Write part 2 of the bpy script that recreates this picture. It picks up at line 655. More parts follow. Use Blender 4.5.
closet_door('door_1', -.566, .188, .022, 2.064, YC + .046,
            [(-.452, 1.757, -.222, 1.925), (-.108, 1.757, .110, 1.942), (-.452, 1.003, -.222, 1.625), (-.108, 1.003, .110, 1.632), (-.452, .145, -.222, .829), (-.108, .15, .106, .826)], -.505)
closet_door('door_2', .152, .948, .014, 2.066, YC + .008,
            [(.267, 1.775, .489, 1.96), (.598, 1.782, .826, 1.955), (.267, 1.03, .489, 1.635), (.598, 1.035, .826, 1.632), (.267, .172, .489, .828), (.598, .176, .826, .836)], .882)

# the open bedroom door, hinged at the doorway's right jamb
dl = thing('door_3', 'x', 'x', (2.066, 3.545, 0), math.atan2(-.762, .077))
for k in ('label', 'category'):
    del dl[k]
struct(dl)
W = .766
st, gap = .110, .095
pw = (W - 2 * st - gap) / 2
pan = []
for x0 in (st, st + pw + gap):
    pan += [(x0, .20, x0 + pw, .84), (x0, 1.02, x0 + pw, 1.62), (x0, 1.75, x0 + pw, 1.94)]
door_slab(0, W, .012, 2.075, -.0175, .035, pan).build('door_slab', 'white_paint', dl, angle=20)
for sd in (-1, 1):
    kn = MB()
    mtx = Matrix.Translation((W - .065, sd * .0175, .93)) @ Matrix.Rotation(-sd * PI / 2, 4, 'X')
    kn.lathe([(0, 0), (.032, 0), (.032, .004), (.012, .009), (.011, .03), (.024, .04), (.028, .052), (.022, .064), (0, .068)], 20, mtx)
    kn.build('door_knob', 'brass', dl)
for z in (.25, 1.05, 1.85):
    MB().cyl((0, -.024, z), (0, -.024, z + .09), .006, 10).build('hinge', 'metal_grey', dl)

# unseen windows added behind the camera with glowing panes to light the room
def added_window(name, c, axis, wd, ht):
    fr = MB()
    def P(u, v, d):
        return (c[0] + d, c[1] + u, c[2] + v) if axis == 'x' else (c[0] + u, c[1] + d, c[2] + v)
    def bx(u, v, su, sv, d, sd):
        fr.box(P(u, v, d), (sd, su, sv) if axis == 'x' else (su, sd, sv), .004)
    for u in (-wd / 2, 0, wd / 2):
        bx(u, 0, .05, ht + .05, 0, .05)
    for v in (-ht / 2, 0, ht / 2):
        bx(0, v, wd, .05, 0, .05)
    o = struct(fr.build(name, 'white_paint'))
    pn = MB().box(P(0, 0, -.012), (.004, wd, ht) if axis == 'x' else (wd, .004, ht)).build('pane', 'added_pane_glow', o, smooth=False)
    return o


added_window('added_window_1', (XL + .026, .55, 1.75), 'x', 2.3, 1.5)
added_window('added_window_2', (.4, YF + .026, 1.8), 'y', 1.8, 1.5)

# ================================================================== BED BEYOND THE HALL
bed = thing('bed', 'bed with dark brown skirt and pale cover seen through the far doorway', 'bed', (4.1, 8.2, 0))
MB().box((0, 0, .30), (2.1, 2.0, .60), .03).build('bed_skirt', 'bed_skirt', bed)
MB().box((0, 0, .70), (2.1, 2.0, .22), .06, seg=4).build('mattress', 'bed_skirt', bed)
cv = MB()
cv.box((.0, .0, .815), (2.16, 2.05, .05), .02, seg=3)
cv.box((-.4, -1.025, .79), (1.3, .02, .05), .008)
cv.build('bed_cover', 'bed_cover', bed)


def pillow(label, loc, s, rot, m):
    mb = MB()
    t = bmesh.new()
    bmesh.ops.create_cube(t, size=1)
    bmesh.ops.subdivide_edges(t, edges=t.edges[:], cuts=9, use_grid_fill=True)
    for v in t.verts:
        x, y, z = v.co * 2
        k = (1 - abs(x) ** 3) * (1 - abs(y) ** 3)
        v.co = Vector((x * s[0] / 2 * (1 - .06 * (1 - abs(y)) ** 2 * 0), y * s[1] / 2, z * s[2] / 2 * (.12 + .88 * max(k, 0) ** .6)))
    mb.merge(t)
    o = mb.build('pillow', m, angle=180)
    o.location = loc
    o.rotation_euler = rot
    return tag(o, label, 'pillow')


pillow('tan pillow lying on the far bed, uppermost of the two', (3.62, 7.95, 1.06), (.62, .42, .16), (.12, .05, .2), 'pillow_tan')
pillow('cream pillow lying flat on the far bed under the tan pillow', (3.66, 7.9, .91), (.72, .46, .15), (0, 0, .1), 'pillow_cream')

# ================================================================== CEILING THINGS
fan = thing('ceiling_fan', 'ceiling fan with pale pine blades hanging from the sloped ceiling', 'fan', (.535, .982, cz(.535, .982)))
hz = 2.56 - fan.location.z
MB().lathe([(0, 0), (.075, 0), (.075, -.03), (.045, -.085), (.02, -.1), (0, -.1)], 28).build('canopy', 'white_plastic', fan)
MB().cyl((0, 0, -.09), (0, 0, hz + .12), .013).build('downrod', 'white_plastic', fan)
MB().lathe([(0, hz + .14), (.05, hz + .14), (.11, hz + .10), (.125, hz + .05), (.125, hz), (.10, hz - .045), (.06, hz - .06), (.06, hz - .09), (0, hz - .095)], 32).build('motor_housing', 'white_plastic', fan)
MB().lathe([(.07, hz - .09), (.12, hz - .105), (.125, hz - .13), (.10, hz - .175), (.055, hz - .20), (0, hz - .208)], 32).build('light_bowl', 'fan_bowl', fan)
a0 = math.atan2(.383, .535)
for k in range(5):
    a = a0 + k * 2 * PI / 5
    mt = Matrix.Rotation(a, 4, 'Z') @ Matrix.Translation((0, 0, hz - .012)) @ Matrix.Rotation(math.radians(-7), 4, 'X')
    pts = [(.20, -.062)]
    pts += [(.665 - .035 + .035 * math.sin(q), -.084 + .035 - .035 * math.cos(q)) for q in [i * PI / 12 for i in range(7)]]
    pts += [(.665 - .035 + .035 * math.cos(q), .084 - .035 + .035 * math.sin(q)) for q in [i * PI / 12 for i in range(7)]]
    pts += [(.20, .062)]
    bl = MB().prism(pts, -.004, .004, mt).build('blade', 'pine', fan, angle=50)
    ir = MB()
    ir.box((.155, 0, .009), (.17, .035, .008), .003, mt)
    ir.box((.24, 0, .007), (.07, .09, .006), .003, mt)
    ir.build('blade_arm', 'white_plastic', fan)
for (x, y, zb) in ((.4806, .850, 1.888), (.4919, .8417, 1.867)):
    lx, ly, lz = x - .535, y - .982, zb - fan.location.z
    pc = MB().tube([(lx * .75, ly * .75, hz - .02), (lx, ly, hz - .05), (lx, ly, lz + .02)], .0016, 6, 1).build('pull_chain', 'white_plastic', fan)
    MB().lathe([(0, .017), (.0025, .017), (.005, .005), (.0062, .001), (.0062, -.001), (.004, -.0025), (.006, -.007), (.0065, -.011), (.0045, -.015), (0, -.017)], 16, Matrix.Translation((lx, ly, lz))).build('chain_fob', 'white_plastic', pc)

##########

* Do this
Output all of the data above without any alteration.

* Solved problem
Write part 2 of the bpy script that recreates this picture. It picks up at line 655. More parts follow. Use Blender 4.5.
closet_door('door_1', -.566, .188, .022, 2.064, YC + .046,
            [(-.452, 1.757, -.222, 1.925), (-.108, 1.757, .110, 1.942), (-.452, 1.003, -.222, 1.625), (-.108, 1.003, .110, 1.632), (-.452, .145, -.222, .829), (-.108, .15, .106, .826)], -.505)
closet_door('door_2', .152, .948, .014, 2.066, YC + .008,
            [(.267, 1.775, .489, 1.96), (.598, 1.782, .826, 1.955), (.267, 1.03, .489, 1.635), (.598, 1.035, .826, 1.632), (.267, .172, .489, .828), (.598, .176, .826, .836)], .882)

# the open bedroom door, hinged at the doorway's right jamb
dl = thing('door_3', 'x', 'x', (2.066, 3.545, 0), math.atan2(-.762, .077))
for k in ('label', 'category'):
    del dl[k]
struct(dl)
W = .766
st, gap = .110, .095
pw = (W - 2 * st - gap) / 2
pan = []
for x0 in (st, st + pw + gap):
    pan += [(x0, .20, x0 + pw, .84), (x0, 1.02, x0 + pw, 1.62), (x0, 1.75, x0 + pw, 1.94)]
door_slab(0, W, .012, 2.075, -.0175, .035, pan).build('door_slab', 'white_paint', dl, angle=20)
for sd in (-1, 1):
    kn = MB()
    mtx = Matrix.Translation((W - .065, sd * .0175, .93)) @ Matrix.Rotation(-sd * PI / 2, 4, 'X')
    kn.lathe([(0, 0), (.032, 0), (.032, .004), (.012, .009), (.011, .03), (.024, .04), (.028, .052), (.022, .064), (0, .068)], 20, mtx)
    kn.build('door_knob', 'brass', dl)
for z in (.25, 1.05, 1.85):
    MB().cyl((0, -.024, z), (0, -.024, z + .09), .006, 10).build('hinge', 'metal_grey', dl)

# unseen windows added behind the camera with glowing panes to light the room
def added_window(name, c, axis, wd, ht):
    fr = MB()
    def P(u, v, d):
        return (c[0] + d, c[1] + u, c[2] + v) if axis == 'x' else (c[0] + u, c[1] + d, c[2] + v)
    def bx(u, v, su, sv, d, sd):
        fr.box(P(u, v, d), (sd, su, sv) if axis == 'x' else (su, sd, sv), .004)
    for u in (-wd / 2, 0, wd / 2):
        bx(u, 0, .05, ht + .05, 0, .05)
    for v in (-ht / 2, 0, ht / 2):
        bx(0, v, wd, .05, 0, .05)
    o = struct(fr.build(name, 'white_paint'))
    pn = MB().box(P(0, 0, -.012), (.004, wd, ht) if axis == 'x' else (wd, .004, ht)).build('pane', 'added_pane_glow', o, smooth=False)
    return o


added_window('added_window_1', (XL + .026, .55, 1.75), 'x', 2.3, 1.5)
added_window('added_window_2', (.4, YF + .026, 1.8), 'y', 1.8, 1.5)

# ================================================================== BED BEYOND THE HALL
bed = thing('bed', 'bed with dark brown skirt and pale cover seen through the far doorway', 'bed', (4.1, 8.2, 0))
MB().box((0, 0, .30), (2.1, 2.0, .60), .03).build('bed_skirt', 'bed_skirt', bed)
MB().box((0, 0, .70), (2.1, 2.0, .22), .06, seg=4).build('mattress', 'bed_skirt', bed)
cv = MB()
cv.box((.0, .0, .815), (2.16, 2.05, .05), .02, seg=3)
cv.box((-.4, -1.025, .79), (1.3, .02, .05), .008)
cv.build('bed_cover', 'bed_cover', bed)


def pillow(label, loc, s, rot, m):
    mb = MB()
    t = bmesh.new()
    bmesh.ops.create_cube(t, size=1)
    bmesh.ops.subdivide_edges(t, edges=t.edges[:], cuts=9, use_grid_fill=True)
    for v in t.verts:
        x, y, z = v.co * 2
        k = (1 - abs(x) ** 3) * (1 - abs(y) ** 3)
        v.co = Vector((x * s[0] / 2 * (1 - .06 * (1 - abs(y)) ** 2 * 0), y * s[1] / 2, z * s[2] / 2 * (.12 + .88 * max(k, 0) ** .6)))
    mb.merge(t)
    o = mb.build('pillow', m, angle=180)
    o.location = loc
    o.rotation_euler = rot
    return tag(o, label, 'pillow')


pillow('tan pillow lying on the far bed, uppermost of the two', (3.62, 7.95, 1.06), (.62, .42, .16), (.12, .05, .2), 'pillow_tan')
pillow('cream pillow lying flat on the far bed under the tan pillow', (3.66, 7.9, .91), (.72, .46, .15), (0, 0, .1), 'pillow_cream')

# ================================================================== CEILING THINGS
fan = thing('ceiling_fan', 'ceiling fan with pale pine blades hanging from the sloped ceiling', 'fan', (.535, .982, cz(.535, .982)))
hz = 2.56 - fan.location.z
MB().lathe([(0, 0), (.075, 0), (.075, -.03), (.045, -.085), (.02, -.1), (0, -.1)], 28).build('canopy', 'white_plastic', fan)
MB().cyl((0, 0, -.09), (0, 0, hz + .12), .013).build('downrod', 'white_plastic', fan)
MB().lathe([(0, hz + .14), (.05, hz + .14), (.11, hz + .10), (.125, hz + .05), (.125, hz), (.10, hz - .045), (.06, hz - .06), (.06, hz - .09), (0, hz - .095)], 32).build('motor_housing', 'white_plastic', fan)
MB().lathe([(.07, hz - .09), (.12, hz - .105), (.125, hz - .13), (.10, hz - .175), (.055, hz - .20), (0, hz - .208)], 32).build('light_bowl', 'fan_bowl', fan)
a0 = math.atan2(.383, .535)
for k in range(5):
    a = a0 + k * 2 * PI / 5
    mt = Matrix.Rotation(a, 4, 'Z') @ Matrix.Translation((0, 0, hz - .012)) @ Matrix.Rotation(math.radians(-7), 4, 'X')
    pts = [(.20, -.062)]
    pts += [(.665 - .035 + .035 * math.sin(q), -.084 + .035 - .035 * math.cos(q)) for q in [i * PI / 12 for i in range(7)]]
    pts += [(.665 - .035 + .035 * math.cos(q), .084 - .035 + .035 * math.sin(q)) for q in [i * PI / 12 for i in range(7)]]
    pts += [(.20, .062)]
    bl = MB().prism(pts, -.004, .004, mt).build('blade', 'pine', fan, angle=50)
    ir = MB()
    ir.box((.155, 0, .009), (.17, .035, .008), .003, mt)
    ir.box((.24, 0, .007), (.07, .09, .006), .003, mt)
    ir.build('blade_arm', 'white_plastic', fan)
for (x, y, zb) in ((.4806, .850, 1.888), (.4919, .8417, 1.867)):
    lx, ly, lz = x - .535, y - .982, zb - fan.location.z
    pc = MB().tube([(lx * .75, ly * .75, hz - .02), (lx, ly, hz - .05), (lx, ly, lz + .02)], .0016, 6, 1).build('pull_chain', 'white_plastic', fan)
    MB().lathe([(0, .017), (.0025, .017), (.005, .005), (.0062, .001), (.0062, -.001), (.004, -.0025), (.006, -.007), (.0065, -.011), (.0045, -.015), (0, -.017)], 16, Matrix.Translation((lx, ly, lz))).build('chain_fob', 'white_plastic', pc)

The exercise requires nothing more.